Acabo de leer un libro que describe este síndrome en la historia de la Nicaragua sandinista. Me refiero al Adiós muchachos de Sergio Ramírez: una reconstrucción de la epopeya (que esto fue) de la lucha sandinista contra el régimen somocista y un intento de explicación de la derrota del sandinismo hecho gobierno. Hay aquí, más allá de las intenciones del autor, mucho más que Nicaragua. Estamos frente a una historia ejemplar que debería ser leída con cuidado por todos aquellos que en estas partes del mundo se enfrentan a un subdesarrollo hecho de miseria, retórica patriotera e instituciones de baja legitimación social.
Antes de entrar en el mérito una afirmación preliminar. La salida del subdesarrollo, en medio de las gigantescas dificultades que una operación histórica de estas dimensiones supone, requiere ya no de iluminaciones vanguardistas sino de la construcción de amplios consensos sociales y políticos capaces de construir instituciones estables mientras se activan procesos creativos de transformación económica. ¿Cuál fue el gran mérito del sandinismo en Nicaragua? El de ser expresión de la vergüenza moral colectiva frente a las miserias del somocismo y ser, al mismo tiempo, el eje de una amplia alianza social entre campesinos, intelectuales, clases medias y una burguesía interesada en la modernización del país. ¿Dónde y cómo perdió el sandinismo la capacidad para guiar una transformación sostenible del país? Esta es la pregunta que todavía espera una respuesta satisfactoria.

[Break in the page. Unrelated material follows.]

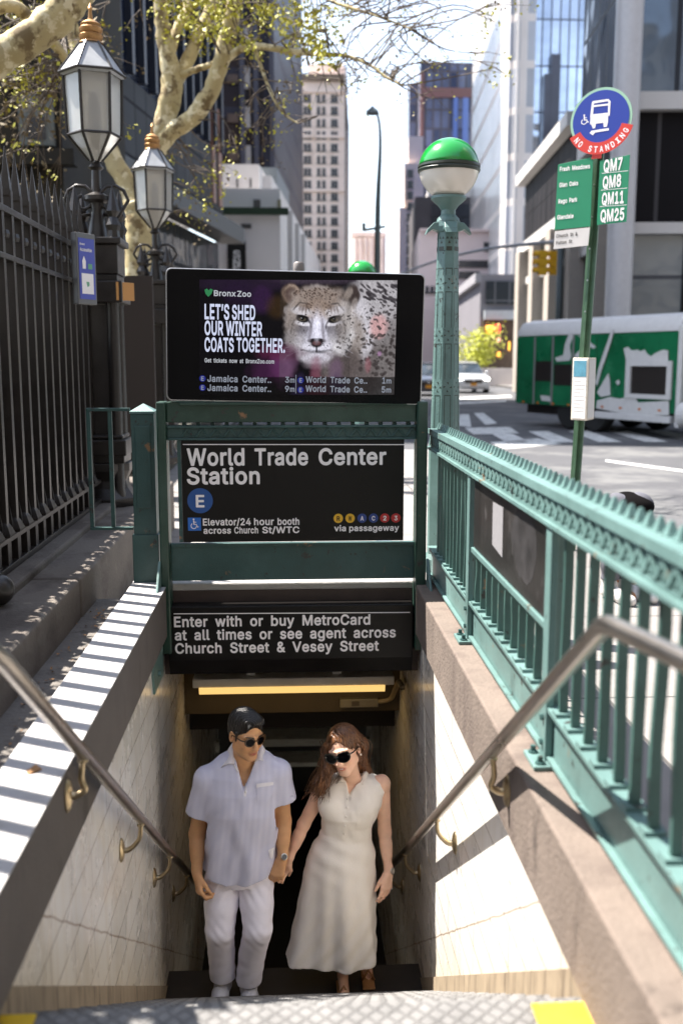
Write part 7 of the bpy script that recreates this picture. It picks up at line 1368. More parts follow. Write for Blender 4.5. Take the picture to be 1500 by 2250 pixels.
def head_field(f, O, R, s=1.0, female=False):
    "facial form in head space: face towards -y, origin between the eyes; O, R place it in the world"
    def W(p): return np.array(O + R @ Vector(p)*s)
    Rn = np.array(R); E = lambda c, r, k=.012, sub=False: f.ell(W(c), np.array(r)*s, Rn, k*s, sub); C = lambda a, b, ra, rb, k=.012: f.cap(W(a), W(b), ra*s, rb*s, k*s)
    E((0,.018,.035), (.076,.096,.084), .0); E((0,-.018,-.035), (.060 if female else .067,.070,.078), .03)
    C((0,-.060,-.100), (0,-.045,-.085), .020 if female else .024, .03, .02)
    for q in (-1,1):
        C((q*(.052 if female else .057),.0,-.062), (q*.015,-.064,-.102), .016, .017, .025); E((q*.036,-.058,-.028), (.026,.026,.022), .025); C((q*.012,-.086,.024), (q*.050,-.066,.022), .008, .009, .015)
        E((q*.031,-.083,.004), (.016,.012,.010), .01, True); E((q*.031,-.070,.002), (.013,.013,.012), .004)
        E((q*.079,.018,-.008), (.009,.019,.032), .006); E((q*.082,.012,-.006), (.004,.010,.018), .004, True); E((q*.012,-.098,-.040), (.009,.011,.008), .006)
    C((0,-.084,.012), (0,-.108,-.036), .008, .0125, .012); E((0,-.086,-.060), (.012,.010,.012), .012)
    if female: E((0,-.080,-.066), (.030,.014,.008), .006); E((0,-.078,-.077), (.024,.014,.007), .006)
    else: E((0,-.083,-.066), (.024,.012,.006), .007); E((0,-.081,-.077), (.021,.012,.007), .007)
    E((0,-.095,-.0715), (.025 if female else .019,.009,.0052 if female else .0028), .002, True)
def head_color(V, C, O, R, s, lip, cheek):
    L = (V-np.array(O)) @ np.array(R)/s
    def blob(c, r, col, a):
        d = np.sqrt((((L-np.array(c))/np.array(r))**2).sum(1)); m = np.clip(1.4-d*1.1,0,1)[:,None]*a; C[:] = C*(1-m)+np.array(col)*m
    blob((0,-.09,-.0715), (.027,.03,.013), lip, .95); [blob((q*.042,-.07,-.03), (.024,.03,.02), cheek, .35) for q in (-1,1)]; blob((0,-.11,-.035), (.014,.02,.012), cheek, .3); return C
def hand_field(f, O, d, n, sd, curl=(25,35,25), s=1.0, spread=.0, thumb=(.75,.55,.25), k=.006, fingers=(1,1,1,1)):
    "palm, four bent fingers and a thumb: d = finger direction, n = palm side, sd = thumb side"
    O, d, n, sd = [np.array(v, float) for v in (O,d,n,sd)]; d /= np.linalg.norm(d); n = n-d*(n@d); n /= np.linalg.norm(n); sd = sd-d*(sd@d)-n*(sd@n); sd /= np.linalg.norm(sd)
    K = [(.029,.086,(.042,.026,.020)), (.010,.090,(.046,.029,.021)), (-.009,.085,(.042,.027,.020)), (-.026,.077,(.034,.021,.018))]
    f.cap(O-d*.03*s, O+d*.012*s, .025*s, .023*s, .015)
    for i, (ls, ld, ph) in enumerate(K):
        kn = O+sd*ls*s+d*ld*s; f.cap(O+sd*ls*.62*s+d*.012*s, kn, .0155*s, .0120*s, .014)
        a = math.radians(curl[0]+5*i); p = kn; dd = d+sd*(ls*spread*10)
        for j, (l, r0, r1) in enumerate(zip(ph, (.0098,.0088,.0080), (.0088,.0078,.0066))):
            v = d*math.cos(a)+n*math.sin(a)+sd*(ls*spread*8); q = p+v*l*s; f.cap(p, q, r0*s, r1*s, k if j else .008); p = q; a += math.radians(curl[min(j+1,2)])
    b0 = O+d*.022*s+sd*.020*s+n*.006*s; v1 = sd*thumb[0]+d*thumb[1]+n*thumb[2]; v1 /= np.linalg.norm(v1); b1 = b0+v1*.046*s; v2 = sd*thumb[0]*.35+d*(thumb[1]+.5)+n*thumb[2]*1.3; v2 /= np.linalg.norm(v2); b2 = b1+v2*.030*s; v3 = v2*.9+n*.2; b3 = b2+v3*.022*s
    f.cap(b0, b1, .0165*s, .0115*s, .014); f.cap(b1, b2, .0105*s, .0096*s, .005); f.cap(b2, b3, .0096*s, .0078*s, .004)
def glasses(O, R, s, parent, mframe, round_, tilt=0):
    g = thing_part('sunglasses', parent); 
    def W(p): return O + R @ (Vector(p)*s)
    fr, ln = MB(), MB()
    for q in (-1,1):
        c = (q*.0335, -.099, .002); rx, rz = (.0255,.0235) if round_ else (.030,.0245)
        def rp(a, k, dy=0):
            x = math.cos(a)*rx*k; z = math.sin(a)*rz*k
            if not round_: z = z*(.92 if z > 0 else 1.0) + (.007 if (math.cos(a)*q > .5 and math.sin(a) > 0) else 0)
            return W((c[0]+x, c[1]+abs(c[0]+x)*.22-.0075+dy, c[2]+z))
        N = 28; P = [2*math.pi*i/N for i in range(N)]
        o_ = [rp(a,1.16) for a in P]; i_ = [rp(a,.93) for a in P]; ob = [rp(a,1.16,.005) for a in P]; ib = [rp(a,.93,.005) for a in P]
        fr.add(o_+i_+ob+ib, [(k,(k+1)%N,N+(k+1)%N,N+k) for k in range(N)]+[(2*N+(k+1)%N,2*N+k,3*N+k,3*N+(k+1)%N) for k in range(N)]+[((k+1)%N,k,2*N+k,2*N+(k+1)%N) for k in range(N)])
        ln.add([rp(a,.97,.002) for a in P], [tuple(range(N))])
        fr.tube([W((q*.060,-.0945,.010)), W((q*.077,-.070,.010)), W((q*.0815,.0,.006)), W((q*.080,.02,-.004))], [.0042,.0036,.003,.003], 6)
    fr.tube([W((-.011,-.106,.008)), W((0,-.108,.011)), W((.011,-.106,.008))], .0032, 6)
    obj('frame', fr, mframe, g, smooth='auto'); obj('lens', ln, mat('sunglass_lens', (.002,.002,.003), .08, spec=.12), g, smooth=True)
    return g
def thing_part(name, parent):
    o = bpy.data.objects.new(name, None); COL.objects.link(o); setparent(o, parent); o.empty_display_size = .05; return o
def watch(parent, c, axis, face, r, dial):
    axis, face = Vector(axis).normalized(), Vector(face).normalized(); face = (face-axis*face.dot(axis)).normalized(); e = axis.cross(face)
    w_ = obj('wristwatch', MB().add(*ring(c, face, e, axis, r, .0085, .0022)), mat('watch_steel', (.62,.60,.57), .28, metal=1.0), parent, smooth='auto')
    Rf = Matrix((e, axis, face)).transposed(); obj('watch_case', MB().lathe([(.0,-.004), (.017,-.004), (.019,.0), (.0185,.005), (.016,.007), (.0,.0072)], Vector(c)+face*(r+.002), 24, Rf), mat('watch_steel', (.6,.6,.6)), w_, smooth='auto')
    obj('watch_dial', MB().lathe([(0,0), (.0138,0), (.0138,.0006), (0,.0006)], Vector(c)+face*(r+.0093), 24, Rf), mat('watch_dial_%s' % dial, {'dark':(.06,.07,.09), 'pale':(.5,.45,.38)}[dial], .25), w_)
def ring(c, u, v, ax, r, hw, th, n=30):
    vs, fs = [], []
    for i in range(n):
        a = 2*math.pi*i/n; d = u*math.cos(a)+v*math.sin(a)*.86; j = .0006*(i % 2)
        vs += [Vector(c)+d*(r-.001)-ax*hw, Vector(c)+d*(r+th+j)-ax*hw, Vector(c)+d*(r+th+j)+ax*hw, Vector(c)+d*(r-.001)+ax*hw]
    for i in range(n):
        for k in range(4): fs.append((i*4+k, ((i+1)%n)*4+k, ((i+1)%n)*4+(k+1)%4, i*4+(k+1)%4))
    return vs, fs
A_ = lambda px, py, Y: np.array(at(px,py,Y))
M_skin1, M_skin2 = skin_mat('tan_skin'), skin_mat('fair_skin')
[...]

Más allá del peso devastador que tuvo la intervención militar indirecta de Estados Unidos, a través de la contra, es necesario reconocer, como lo hace con honestidad Sergio Ramírez, el papel de dogmas económicos y políticos que llevaron al sandinismo a alejarse progresivamente de la realidad del país. ¿Cuáles fueron las claves de ese alejamiento? Fundamentalmente dos: la adopción del marxismo-leninismo como ideología sandinista y, por consiguiente, la ruptura de la amplia alianza social que podría haber sido base sólida de la reconstrucción del país. Dice Sergio Ramírez: ``Bañándonos en las aguas lustrales de la ortodoxia ideológica, obteníamos nuestro certificado de virtud, (pero) el ejercicio vertical de la autoridad más que una aportación leninista era parte de la más arcaica cultura política del país amamantada en el caudillismo'' (p.113).

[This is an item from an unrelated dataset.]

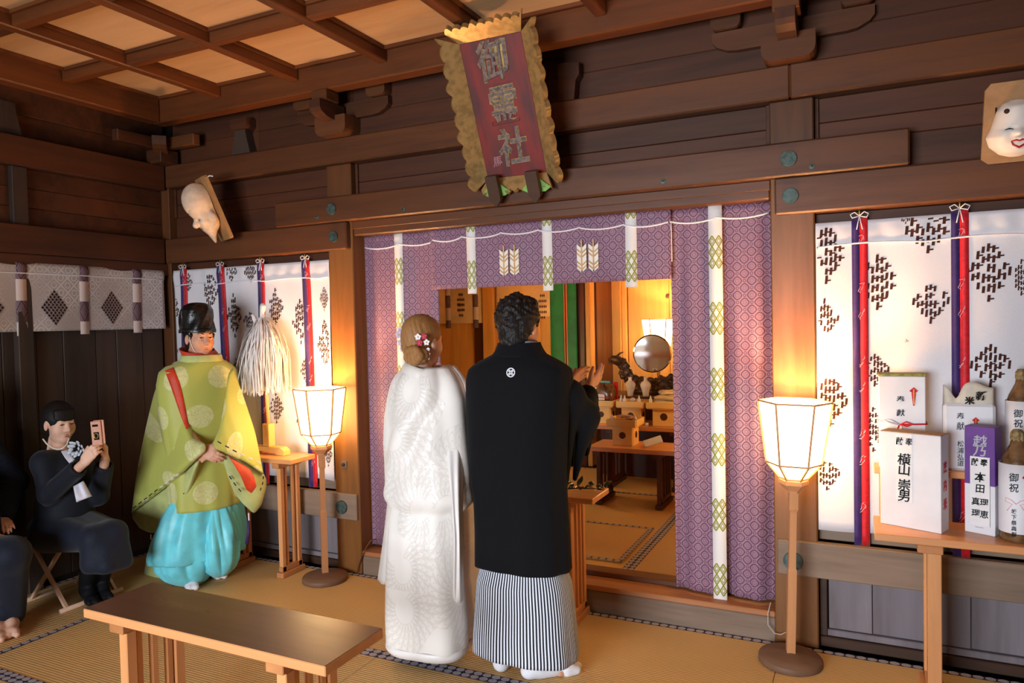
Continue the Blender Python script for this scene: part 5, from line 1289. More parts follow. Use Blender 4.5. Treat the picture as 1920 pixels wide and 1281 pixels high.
for (x_, y_, D_), src, r0 in (((1078, 898, 3.28), elb+(0, 0, -.02), .045), ((1060, 915, 3.22), mid, .05), ((1048, 905, 3.18), mid+(-.05, 0, -.05), .05), ((1100, 852, 3.34), elb+(.01, .02, -.02), .04), ((1121, 769, 3.44), cuff, .035), ((1108, 815, 3.38), cuff+(0, 0, -.02), .035)): Sl.rc(src, atD(x_, y_, D_), r0, .012, .04)
Sl.rc(cuff+(hw-elb)*.1, hw+(hw-elb)*.3, .036, .04, .008, True)
link('sleeve', Sl.mesh('sleeve', (), .006, .008, origin=G0), M_HAORI, haori, True)
drape('sleeve', [(884, 688, 3.3), (900, 678, 3.27), (925, 674, 3.26)], [(893, 958, 3.3), (905, 965, 3.27), (925, 955, 3.27)], [(884, 688, 3.3), (878, 720, 3.34), (877, 780, 3.36), (880, 850, 3.36), (888, 910, 3.34), (893, 958, 3.3)], [(925, 674, 3.26), (930, 760, 3.27), (930, 860, 3.27), (925, 955, 3.27)], M_HAORI, haori, G0, .03)
# round family crest on the back
cp = atD(959, 699, 3.05); 
for Dk in np.arange(2.95, 3.25, .005):
    pass
crest = empty('back_crest'); crest.parent = haori
M_CRW = plain('crest_white', (226, 228, 234), .6, .3)
def crest_at(x, y, D): return np.asarray(atD(x, y, D))-G0
from mathutils.bvhtree import BVHTree
_bv = {}
def surface_hit(o, org, x, y, lift=.004):
    """point where the sight line through a photo pixel meets the cloth o, and the cloth normal there"""
    if o.name not in _bv: _bv[o.name] = BVHTree.FromPolygons([v.co+Vector(org) for v in o.data.vertices], [p.vertices for p in o.data.polygons])
    t_ = _bv[o.name]
    d_ = Vector(ray(x, y)).normalized(); p_, n_, _, _ = t_.ray_cast(Vector(CAMP), d_)
    if p_ is None: return None, None
    if n_.dot(d_) > 0: n_ = -n_
    return np.array(p_)+np.array(n_)*lift, np.array(n_)
cc, cn = surface_hit(haori, G0, 959, 699, .008); cc = cc-G0; cx1 = nrm(np.cross((0, 0, 1), cn)); cz1 = np.cross(cn, cx1)
def ringm(r0, r1, n=36):
    mb = MB(); v = []; 
    for i in range(n):
        a = 2*pi*i/n
        for r in (r0, r1): v.append(cc+cx1*r*cos(a)+cz1*r*sin(a))
    mb.add(v, [(2*i, 2*i+1, 2*((i+1) % n)+1, 2*((i+1) % n)) for i in range(n)]); return mb
o = ringm(.0165, .0205).build('crest_ring', M_CRW, crest); o.modifiers.new('thickness', 'SOLIDIFY').thickness = .003
mb = MB()
for k in range(4):
    a = k*pi/2+pi/4
    for j in (-1, 0, 1):
        ca = cc+cx1*.0085*cos(a)+cz1*.0085*sin(a); t_ = cx1*cos(a)+cz1*sin(a); n2 = -cx1*sin(a)+cz1*cos(a)
        q0 = ca+n2*j*.0036; mb.add([q0-t_*.0065-n2*.0012, q0+t_*.006-n2*.0012, q0+t_*.006+n2*.0012, q0-t_*.0065+n2*.0012], [(0, 1, 2, 3)])
o = mb.build('crest_leaves', M_CRW, crest, kind='stuff'); o.modifiers.new('thickness', 'SOLIDIFY').thickness = .003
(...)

El autor menciona una píldora de esa ingenuidad heroica: un influyente asesor del Ministerio de Planificación que en 1981 sostenía que para aumentar en 20 por ciento el producto interno bruto era suficiente expropiar 20 por ciento de las empresas privadas (p.231). En vez de entregar la tierra a los campesinos, su aspiración secular, se crearon cooperativas que eran más ficciones burocráticas que unidades productivas viables. Un doble camino al desastre: la ruptura política con la burguesía no somocista y la afirmación de una visión centralista del desarrollo económico. Me pregunto cuánta parte de estas visiones siga viva, en versiones nacionales distintas, en la cultura política de la izquierda latinoamericana de la actualidad.

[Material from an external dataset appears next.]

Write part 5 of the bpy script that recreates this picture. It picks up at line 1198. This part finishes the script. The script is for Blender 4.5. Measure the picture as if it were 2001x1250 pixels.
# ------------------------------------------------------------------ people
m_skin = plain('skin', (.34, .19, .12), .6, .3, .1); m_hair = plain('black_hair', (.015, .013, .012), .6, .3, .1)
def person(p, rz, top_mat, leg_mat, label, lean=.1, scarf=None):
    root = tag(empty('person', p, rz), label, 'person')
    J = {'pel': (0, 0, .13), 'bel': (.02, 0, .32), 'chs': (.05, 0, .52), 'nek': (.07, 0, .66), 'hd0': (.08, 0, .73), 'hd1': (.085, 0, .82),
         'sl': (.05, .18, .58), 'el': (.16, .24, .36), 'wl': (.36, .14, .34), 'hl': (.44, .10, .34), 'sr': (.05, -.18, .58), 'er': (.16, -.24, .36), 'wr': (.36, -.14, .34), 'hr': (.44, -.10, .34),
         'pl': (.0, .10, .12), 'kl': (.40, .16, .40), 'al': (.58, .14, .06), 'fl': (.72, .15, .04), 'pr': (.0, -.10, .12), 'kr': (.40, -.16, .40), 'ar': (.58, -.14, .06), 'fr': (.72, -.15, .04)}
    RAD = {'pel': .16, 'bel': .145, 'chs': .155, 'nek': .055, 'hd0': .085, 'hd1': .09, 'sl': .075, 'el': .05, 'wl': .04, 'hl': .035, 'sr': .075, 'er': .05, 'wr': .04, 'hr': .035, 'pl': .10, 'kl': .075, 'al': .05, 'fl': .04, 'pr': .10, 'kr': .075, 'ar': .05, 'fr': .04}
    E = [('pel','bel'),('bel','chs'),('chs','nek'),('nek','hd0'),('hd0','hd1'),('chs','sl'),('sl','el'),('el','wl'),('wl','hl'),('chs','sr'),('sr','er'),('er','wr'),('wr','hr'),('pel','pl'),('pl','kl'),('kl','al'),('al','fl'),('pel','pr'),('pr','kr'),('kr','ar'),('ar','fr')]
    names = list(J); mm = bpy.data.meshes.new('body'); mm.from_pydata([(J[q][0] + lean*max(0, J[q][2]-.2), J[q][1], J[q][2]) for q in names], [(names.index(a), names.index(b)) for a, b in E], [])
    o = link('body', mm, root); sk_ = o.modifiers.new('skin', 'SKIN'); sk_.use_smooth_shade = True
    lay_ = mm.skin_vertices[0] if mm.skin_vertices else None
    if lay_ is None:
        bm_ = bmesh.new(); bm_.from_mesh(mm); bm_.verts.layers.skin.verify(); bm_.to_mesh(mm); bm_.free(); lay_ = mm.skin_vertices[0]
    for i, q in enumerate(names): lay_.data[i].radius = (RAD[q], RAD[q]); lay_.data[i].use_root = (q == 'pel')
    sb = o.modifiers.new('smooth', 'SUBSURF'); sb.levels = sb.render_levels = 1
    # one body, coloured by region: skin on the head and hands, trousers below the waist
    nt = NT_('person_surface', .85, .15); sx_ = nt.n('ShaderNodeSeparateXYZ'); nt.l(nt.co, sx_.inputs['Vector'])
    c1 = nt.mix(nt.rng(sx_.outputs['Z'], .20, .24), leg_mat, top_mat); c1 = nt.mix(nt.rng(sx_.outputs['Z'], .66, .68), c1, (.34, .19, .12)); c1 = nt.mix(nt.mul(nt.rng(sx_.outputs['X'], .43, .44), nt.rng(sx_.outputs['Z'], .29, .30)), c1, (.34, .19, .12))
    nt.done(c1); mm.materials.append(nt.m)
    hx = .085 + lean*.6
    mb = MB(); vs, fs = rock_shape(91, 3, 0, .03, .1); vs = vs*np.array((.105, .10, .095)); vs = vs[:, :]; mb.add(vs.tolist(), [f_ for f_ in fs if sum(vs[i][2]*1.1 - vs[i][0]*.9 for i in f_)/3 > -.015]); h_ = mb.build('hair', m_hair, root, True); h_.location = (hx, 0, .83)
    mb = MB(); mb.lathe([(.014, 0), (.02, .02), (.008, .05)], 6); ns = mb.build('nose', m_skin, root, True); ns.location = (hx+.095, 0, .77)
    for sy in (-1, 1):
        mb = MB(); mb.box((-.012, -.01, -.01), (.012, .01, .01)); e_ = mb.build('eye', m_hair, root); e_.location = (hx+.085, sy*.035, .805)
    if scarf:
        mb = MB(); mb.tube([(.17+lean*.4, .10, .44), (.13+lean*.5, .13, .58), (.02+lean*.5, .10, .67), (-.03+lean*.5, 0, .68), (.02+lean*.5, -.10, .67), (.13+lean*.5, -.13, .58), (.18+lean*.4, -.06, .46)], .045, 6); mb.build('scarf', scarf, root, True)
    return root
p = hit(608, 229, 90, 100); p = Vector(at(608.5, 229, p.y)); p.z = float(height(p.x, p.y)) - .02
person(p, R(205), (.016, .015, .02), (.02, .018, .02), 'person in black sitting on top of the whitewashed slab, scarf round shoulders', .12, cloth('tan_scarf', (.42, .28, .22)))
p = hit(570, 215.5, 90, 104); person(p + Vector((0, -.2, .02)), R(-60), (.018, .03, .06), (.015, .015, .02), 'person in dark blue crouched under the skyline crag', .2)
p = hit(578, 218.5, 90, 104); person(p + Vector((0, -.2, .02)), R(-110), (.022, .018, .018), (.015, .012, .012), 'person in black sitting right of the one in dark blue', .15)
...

Permítaseme una afirmación algo temeraria. Hace quinientos años, la llegada de los españoles encontró en América sociedades congeladas en centralismos tlatoánicos y en rigideces sociales paralizadoras del potencial social colectivo. En la actualidad la nueva versión de los conquistadores de antaño es ese poderoso movimiento histórico a la globalización. Contestar con dogmas envejecidos a esta nueva corriente histórica, es la mejor forma para pavimentar un nuevo ciclo de modernización excluyente.
Para ninguna generación es tarea fácil decidir qué conservar y qué superar del patrimonio cultural heredado. Pero mantener el apego a los dogmas de un pasado derrotado es la mejor forma para convertir la izquierda en una fuerza paralizada en la contemplación ideológica del futuro que no fue.